Voter registration equals gift of power

Voter registration volunteers may be annoying, but they allow students to gain more leverage with today’s politicians.

Yes, they are annoying. You are tired of being asked if you are registered to vote and wouldn’t mind if you were never asked again.

Fortunately for college students, though, they won’t be gone. If they did pack up and quit their campaigns, much of young adults’ political leverage could disappear with them.

Voter registration drives tend to saturate college campuses during election years, and students are more than tired of them by the time registration deadlines come around. The complaining could be put to far better uses. Voter registrations are a gift to college students.

Think of the volunteers as the Salvation Army Santas, only they ask not for donations, but involvement. Your contribution goes not to the faceless needy, but to your own political power. Every time another college-age citizen gets registered and votes, the issues that matter to them become more important.
Politicians know who votes. That’s why they spend so much time campaigning in retirement homes: because they know that the elderly get out the vote better than most. If students start voting more, politicians will cater to them more.

That means more attention to student loans, to environmentalism, to job markets, in short, to everything that matters to students.

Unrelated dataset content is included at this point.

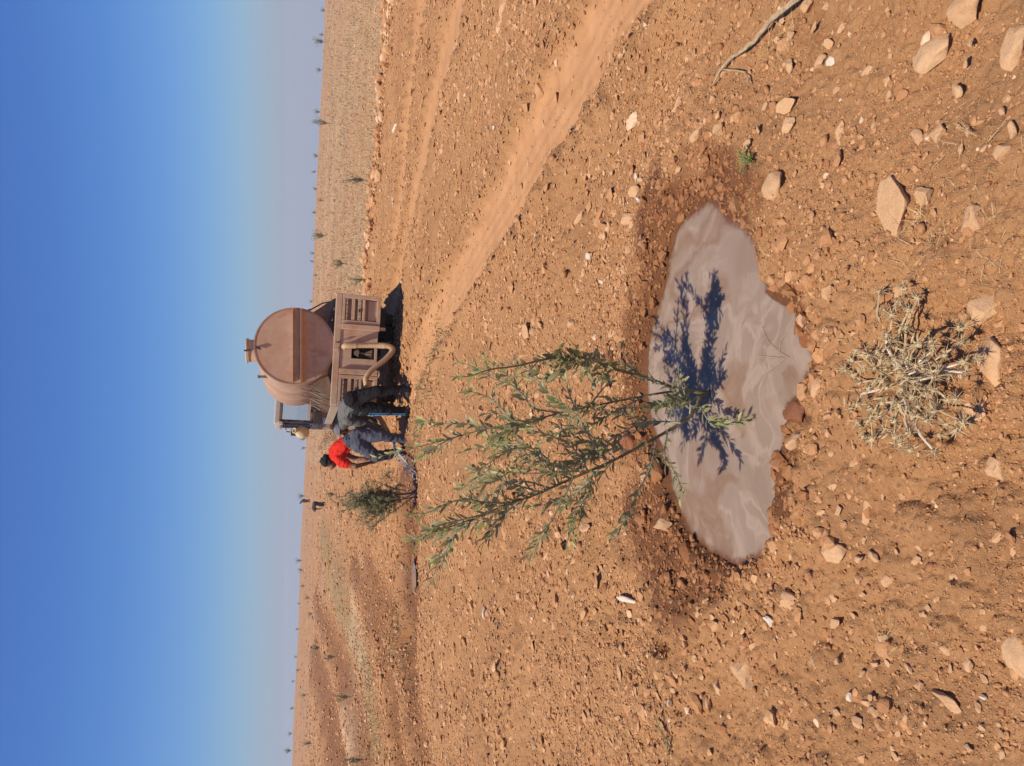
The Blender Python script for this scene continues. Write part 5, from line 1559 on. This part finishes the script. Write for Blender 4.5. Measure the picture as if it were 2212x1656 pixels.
HEADS = [(440, 370), (575, 350), (650, 400), (560, 430), (600, 470), (465, 470), (510, 500), (585, 570), (480, 605), (720, 640), (655, 660), (730, 665), (315, 690), (285, 745), (380, 720), (430, 700),
         (570, 690), (600, 740), (500, 640), (690, 730), (740, 690), (800, 720), (890, 650), (885, 570), (905, 760), (970, 735), (910, 815), (830, 820), (740, 840), (640, 780), (540, 790), (470, 790),
         (410, 790), (350, 800), (300, 830), (250, 800), (380, 900), (330, 870), (450, 860), (560, 830), (590, 850), (640, 900), (560, 910), (480, 900), (620, 950), (700, 930), (740, 910), (455, 980),
         (550, 990), (385, 1010), (320, 990), (280, 1010), (640, 970), (645, 1055), (520, 1080), (440, 1050), (380, 1080), (330, 1110), (810, 1100), (870, 1130), (900, 1085), (860, 960), (820, 970),
         (740, 1030), (700, 1080), (770, 1160), (740, 1250), (610, 1240), (520, 1170), (470, 1130), (400, 1180), (350, 1170), (650, 1000), (760, 1000), (520, 740), (450, 750), (690, 800), (770, 780), (600, 1150), (560, 1210)]
def D8(zx, zy): return ((3200 + zx * 0.725) / 1.8517, (900 + zy * 0.725) / 1.8517)
root = on_ground(*D8(560, 860), 0.3)
TS = empty('dry_thistle', root); tag(TS, 'dry spiny thistle clump with bleached stems in the foreground', 'thistle')
rt = Vector(root)
for i, (a, b) in enumerate(HEADS):
    far_out = math.hypot(a - 570, b - 850) / 420
    h = 0.045 + 0.13 * max(0, 1 - far_out) * rnd.uniform(0.3, 1.0) + rnd.uniform(0, 0.04)
    X, Y = D8(a, b); p = G(X, Y, h)
    sidx = rnd.uniform(0.022, 0.034)
    o = bpy.data.objects.new('flower_head', TH_ME[i % 5]); COL.objects.link(o); o.parent = TS
    o.location = p - rt; o.scale = (sidx, sidx, sidx); o.rotation_euler = (rnd.uniform(-0.9, 0.9), rnd.uniform(-0.9, 0.9), rnd.uniform(0, 6.28))
    # stem from an inner fork down to the root
    q = p - rt; base_ = Vector((q.x * rnd.uniform(0.15, 0.5), q.y * rnd.uniform(0.15, 0.5), 0.01))
    if i % 2 == 0:
        mid = base_.lerp(q, 0.55) + Vector((rnd.gauss(0, 0.012), rnd.gauss(0, 0.012), 0.015))
        MB().tube([base_, mid, q], [0.0038, 0.0033, 0.0026], 5).build('stem', THPALE if rnd.random() < 0.45 else THIS, TS, True)
# crumpled dry leaves of the clump
lm = []
for i in range(150):
    a = rnd.uniform(0, 6.28); rr = 0.24 * math.sqrt(rnd.random())
    c = Vector((math.cos(a) * rr * 0.9, math.sin(a) * rr * 0.75, rnd.uniform(0.005, 0.07)))
    x, y, z = basis(Vector((rnd.gauss(0, 1), rnd.gauss(0, 1), rnd.uniform(-0.2, 0.9))), rnd.uniform(-1.5, 1.5)); ln = rnd.uniform(0.018, 0.04); wd = ln * 0.6
    lm.append(Matrix(((x.x * wd, y.x * ln, z.x * ln, c.x), (x.y * wd, y.y * ln, z.y * ln, c.y), (x.z * wd, y.z * ln, z.z * ln, c.z), (0, 0, 0, 1))))
o = link('dry_leaves', leaves_mesh('dry_leaves', lm), THIS, TS); o['kind'] = 'stuff'

# ------------------------------------------------------------------ fallen stick, weeds, straw
WOOD = simple('grey_dead_wood', (0.42, 0.30, 0.175), 0.9, 0.1, 0.35, 50, 0, 0.5)
STRAW = simple('dry_straw', (0.52, 0.38, 0.19), 0.85, 0.2, 0.3, 20, 0, 0)
def ground_path(pts, h0=0.012, n=6):
    out = []
    for (a, b) in smooth_line(pts, n):
        p = G(a, b); out.append(Vector((p.x, p.y, hz(p.x, p.y, 0.6) + h0)))
    return out
sk = empty('fallen_stick', on_ground(1660, 95, 0.3)); tag(sk, 'grey weathered stick lying slanted near the upper edge', 'stick')
s0 = Vector(sk.location)
pth = ground_path([(1562, 188), (1590, 140), (1640, 100), (1680, 50), (1745, 0), (1790, -30)], 0.02)
for k, p in enumerate(pth): p.z += 0.0012 * k
n = len(pth)
MB().tube([p - s0 for p in pth], [0.003 + 0.008 * min(1, k / n * 1.6) for k in range(n)], 7).build('shaft', WOOD, sk, True)
pth = ground_path([(1570, 152), (1610, 155), (1628, 162), (1638, 188)], 0.016); MB().tube([p - s0 for p in pth], [0.003] * len(pth), 5).build('side_twig', WOOD, sk, True)

def tuft_mesh(name, pts_h, wid, rg):
    """thin blades: list of (foot, tip)"""
    V = []; F = []
    for a, b in pts_h:
        d = b - a; s_ = d.orthogonal().normalized(); s_ = Quaternion(d.normalized(), rg.uniform(0, 6.28)) @ s_
        mid = a.lerp(b, 0.55) + Vector((rg.gauss(0, 0.1), rg.gauss(0, 0.1), 0.08)) * d.length
        i = len(V)
        V += [a - s_ * wid, a + s_ * wid, mid + s_ * wid * 0.7, mid - s_ * wid * 0.7, b]
        F += [(i, i + 1, i + 2), (i, i + 2, i + 3), (i + 3, i + 2, i + 4)]
    return new_mesh(name, np.array([v[:] for v in V]), np.array(F), False)

def dry_tuft(X, Y, r, nb, label, name='dry_grass_tuft', hgt=0.05, mt=None, wid=0.0007):
    c = on_ground(X, Y, 0.5); bl = []
    for i in range(nb):
        a = rnd.uniform(0, 6.28); q = r * math.sqrt(rnd.random()); a2 = rnd.uniform(0, 6.28); L = r * rnd.uniform(0.15, 0.75)
        f = Vector((math.cos(a) * q, math.sin(a) * q, rnd.uniform(0.0, 0.35) * hgt))
        bl.append((f, f + Vector((math.cos(a2) * L, math.sin(a2) * L, rnd.uniform(-0.1, 0.55) * hgt))))
    o = link(name, tuft_mesh(name, bl, wid, rnd), mt or STRAW); o.location = c
    tag(o, label, 'grass' if mt is None else 'weed')
    return o
dry_tuft(1688, 92, 0.10, 90, 'curled dry grass tuft caught at the fallen stick')
dry_tuft(2000, 530, 0.10, 110, 'dry grass tuft under the long pale slab')
dry_tuft(2110, 330, 0.15, 46, 'loose straw litter near the right edge below the stick', hgt=0.03)
dry_tuft(2150, 520, 0.10, 34, 'straw litter between slab and heart shaped stone', hgt=0.03)
dry_tuft(1720, 560, 0.10, 40, 'wispy dry grass at the right puddle rim', hgt=0.04)
dry_tuft(1912, 1370, 0.06, 50, 'small dry grass tuft in the lower right foreground', hgt=0.04)
GREEN = leaf_material('fresh_weed', (0.13, 0.20, 0.045), (0.18, 0.24, 0.08))
def leafy_weed(name, label, stems_, ln, sp, mt, stem_mat=None):
    b = Vector(stems_[0][0]); e = empty(name, b); tag(e, label, 'weed')
    for st in stems_:
        MB().tube([Vector(p) - b for p in st], [0.0022] * len(st), 5).build('stem', stem_mat or STEM, e)
    m4s = [m4 for m4, t in leaf_mats([[Vector(p) - b for p in st] for st in stems_], sp, ln, rnd, 0.1, 1.0)]
    link('leaves', leaves_mesh('leaves', m4s), mt, e)
b = on_ground(1652, 352, 0.5)
st = []
for k in range(9):
    a = rnd.uniform(0, 6.28); st.append([b, b + Vector((math.cos(a) * 0.02, math.sin(a) * 0.02, 0.012)), b + Vector((math.cos(a) * 0.055, math.sin(a) * 0.045, 0.02))])
leafy_weed('green_weed', 'tiny bright green weed above the puddle tip', st, 0.016, 0.006, GREEN)
b = on_ground(1445, 1650, 0.5)
leafy_weed('green_weed', 'slender grey green weed at the bottom picture edge', [
    [b, P(1440, 1600, b.y - 0.02), P(1425, 1575, b.y), P(1412, 1545, b.y + 0.02)], [b, P(1445, 1610, b.y), P(1432, 1590, b.y), P(1428, 1575, b.y)], [b, b + Vector((-0.03, 0, 0.06)), b + Vector((-0.06, 0.01, 0.10))]], 0.018, 0.012, leaf_material('greyish_weed', (0.14, 0.16, 0.075), (0.22, 0.23, 0.14)))

# twigs soaking in the puddle
pt = empty('soaked_twig', (*level_pt(1700, 770, WATER_Z), WATER_Z)); tag(pt, 'thin branched twig soaking in the near part of the puddle', 'twig')
for tw in ([(1640, 815), (1665, 800), (1690, 780), (1705, 772)], [(1705, 772), (1685, 760), (1660, 735), (1648, 705)], [(1700, 776), (1670, 772), (1640, 770)], [(1685, 760), (1690, 735), (1700, 722)]):
    pp_ = [Vector((*level_pt(a, b, WATER_Z), WATER_Z + 0.004)) - Vector(pt.location) for a, b in tw]
    MB().tube([Vector(q) for q in smooth_line([tuple(p) for p in pp_], 4)], 0.0011, 5).build('twig_piece', WOOD, pt)

# stubble and weeds of the fields: nobody could count them
def stubble(name, label, pts, hgt, wid, mt):
    z = terrain(pts[:, 0], pts[:, 1], 1.0)
    n = len(pts)
    a = rng.uniform(0, 6.283, n); lean = rng.normal(0, 0.45, (n, 2)) * hgt[:, None]
    dx, dy = np.cos(a) * wid, np.sin(a) * wid
    A = np.stack([pts[:, 0] - dx, pts[:, 1] - dy, z - 0.01], 1); B = np.stack([pts[:, 0] + dx, pts[:, 1] + dy, z - 0.01], 1)
    C = np.stack([pts[:, 0] + lean[:, 0], pts[:, 1] + lean[:, 1], z + hgt], 1)
    V = np.stack([A, B, C], 1).reshape(-1, 3); F = np.arange(n * 3).reshape(-1, 3)
    o = link(name, new_mesh(name, V, F, False), mt); tag(o, label, None, None, 'stuff')
SB = simple('stubble_straw', (0.46, 0.34, 0.19), 0.9, 0.1, 0.35, 3, 0, 0)
p, r = polar_points(90000, 15.5, 140.0, 0.55)
z_, mk = terrain(p[:, 0], p[:, 1], 0.0, True)
k = rng.random(len(p)) < mk['straw'] * 0.75
p, r = p[k], r[k]
stubble('stubble', 'pale dry stubble covering the field beyond the track', p, rng.uniform(0.04, 0.16, len(p)) * np.clip(r / 30, 0.8, 1.8), 0.004 + 0.00028 * r, SB)
WG = leaf_material('field_weed', (0.15, 0.155, 0.07), (0.20, 0.20, 0.12), 0.8, 0.2)
cl = []
for (X, Y, sx_, sy_, n) in ((850, 1330, 0.5, 0.5, 260), (868, 1385, 0.5, 0.45, 300), (805, 1420, 0.9, 0.8, 300), (812, 1560, 0.9, 0.9, 300), (745, 1180, 0.5, 1.6, 260), (738, 1240, 0.8, 1.6, 200), (765, 1205, 0.4, 0.9, 160), (900, 935, 0.16, 0.4, 160), (930, 835, 0.14, 0.4, 160), (945, 745, 0.15, 0.3, 160), (785, 1470, 1.0, 0.8, 200)):
    g = G(X, Y); cl.append(np.stack([rng.normal(g.x, sx_, n), rng.normal(g.y, sy_, n)], 1))
p = np.concatenate(cl)
stubble('field_weeds', 'patches of low grey green weeds on the slope and track edge', p, rng.uniform(0.02, 0.09, len(p)), 0.008, WG)
cl = []
for line, n, sd in ((RIDGE, 900, 0.12),):
    a = np.array(line); t = rng.integers(0, len(a) - 1, n); f = rng.random(n)[:, None]
    cl.append(a[t] * (1 - f) + a[t + 1] * f + rng.normal(0, sd, (n, 2)))
p = np.concatenate(cl)
stubble('ridge_straw', 'thin dry grass on the ridge between the wheel ruts', p, rng.uniform(0.015, 0.05, len(p)), 0.003, STRAW)
p, r = polar_points(900, 1.4, 4.5, 0.55)
k = keep_mask(p, r)
p = p[k]
stubble('straw_litter', 'single dry straws lying about the foreground soil', p, rng.uniform(0.004, 0.03, len(p)), 0.0012, STRAW)

print('TRIS', sum(len(o.data.polygons) * (2 if o.name == 'ground' else 1) for o in bpy.data.objects if o.type == 'MESH'))

# ------------------------------------------------------------------ dusty air over the plain
hzm = bpy.data.materials.new('dusty_air'); hzm.use_nodes = True; hn_ = hzm.node_tree; hn_.nodes.clear()
ho = hn_.nodes.new('ShaderNodeOutputMaterial'); pv = hn_.nodes.new('ShaderNodeVolumePrincipled')
pv.inputs['Color'].default_value = (0.93, 0.90, 0.88, 1); pv.inputs['Density'].default_value = 0.0007; pv.inputs['Anisotropy'].default_value = 0.2
hn_.links.new(pv.outputs[0], ho.inputs['Volume'])
HB = MB().box(-960, 960, -960, 960, -75, 18)
tag(HB.build('haze', hzm), 'thin dusty air lying over the plain', None, None, 'stuff')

It’s understandable that listening to the same question over and over again gets annoying. But we do it every day when we are watching TV. We are willing to put up with Head On ads so we can watch our shows. The only difference is that the annoying ads you see on TV are put there by people trying to get you to spend your money.

Voter registration people are not trying to get you to spend your money. Instead, they are trying to increase your political leverage.

“Companies send legions of people to stand on sidewalks and hand out samples.  Usually, these products are items where one would have to experience the product in order to know if you liked it or not, e.g., shampoo, shaving cream…” said Eric Eisenstein, a professor of marketing in the Fox School of Business in an e-mail interview.

Being registered to vote – and by extension, voting – is a little like the products Eisenstein talks about. You’re not going to know whether you want to vote until you see what it might do for you.

In other words, probably the best way to get you to be registered to vote is to do just what the registration people are doing – stand on sidewalks asking everyone who goes by if they are registered.

“In areas with significant numbers of unregistered voters who might have some time to stop (and a college campus might be a good example of this), such a tactic might work,” Eisenstein said.
 
If you don’t want to vote, that’s one thing. Understand, though, the significance of what those people with the annoying questions are doing. They are dragging college-age citizens kicking and screaming into politics.

If voter registration drives are successful and record numbers of youth voters show up on Election Day, politicians and their campaign managers will notice. When they do, more money, time and energy will be spent on finding out what young adults want, and getting it to them.